1. Go to page 100 of a candidate book and start reading. If it doesn’t feel alive with movement in a few pages, you might want to pass on this as a book. Here’s the idea; most authors can make the beginning of any book fun and filled with movement, often autobiographical. But when you are dog-paddling in the literary sense, halfway through it becomes obvious to the reader. Some of the greatest books I’ve read can easily pass this test. Just tried it with; In Search Of Excellence, The Art Of Possibility and The Experience Economy. All of them rocked at page 100.
2. Don’t just use Amazon or the airport book stores to find your books. Those are both numbers games. Pervasive presence at either location is no indication of quality. If the Hudson’s buyer liked the publisher’s sales pitch, that book goes in the airport shops. I’ve seen some real clunkers in airport book stores. If someone has all their colleagues buy their book to buoy their Amazon ranking, it becomes prominent on the Amazon site (accompanied with one hundred five star reviews by well wishers related to the author). That doesn’t mean the book is rich throughout. Go to 800CEOREAD, where active editors feature books and a great fan of good business books offers his recommendations (Jack Covert Selects). They even have a daily blog for business book readers. If you go to your local bookseller, find out who buys business and ask her.
3. Survey your friends before you buy. You can do it fast via email or your blog. You could create an “on-deck” section on your blog to represent books you are thinking about getting. Let their fingers do the talking.

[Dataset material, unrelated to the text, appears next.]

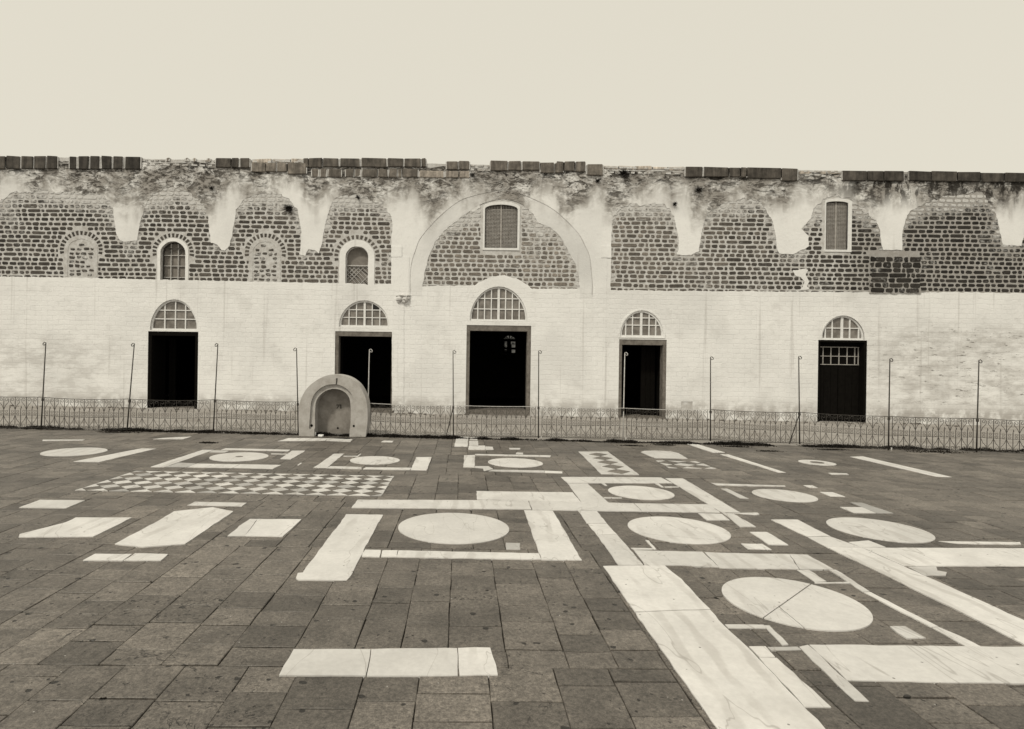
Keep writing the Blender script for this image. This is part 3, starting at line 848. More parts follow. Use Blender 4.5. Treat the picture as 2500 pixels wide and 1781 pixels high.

For example, here are two books I’m thinking about buying. Both are based on articles. Tell me what you think in comments and help me make a good decision.

The Long Tail by Chris Anderson
Original article in Wired
The book page on Amazon

Free Agent Nation by Dan Pink (I loved A Whole New Mind, so maybe I’ll love this)
Original article in Fast Company
The book page on Amazon

Remember, readers are leaders and you have to believe in the power of great business books. They help you grasp change and be a pioneer and innovator; instead of the late majority or laggards. And nothing makes you less excited about reading, than a bad experience with a fluffed out barticle. You know, a book that should have just been an article.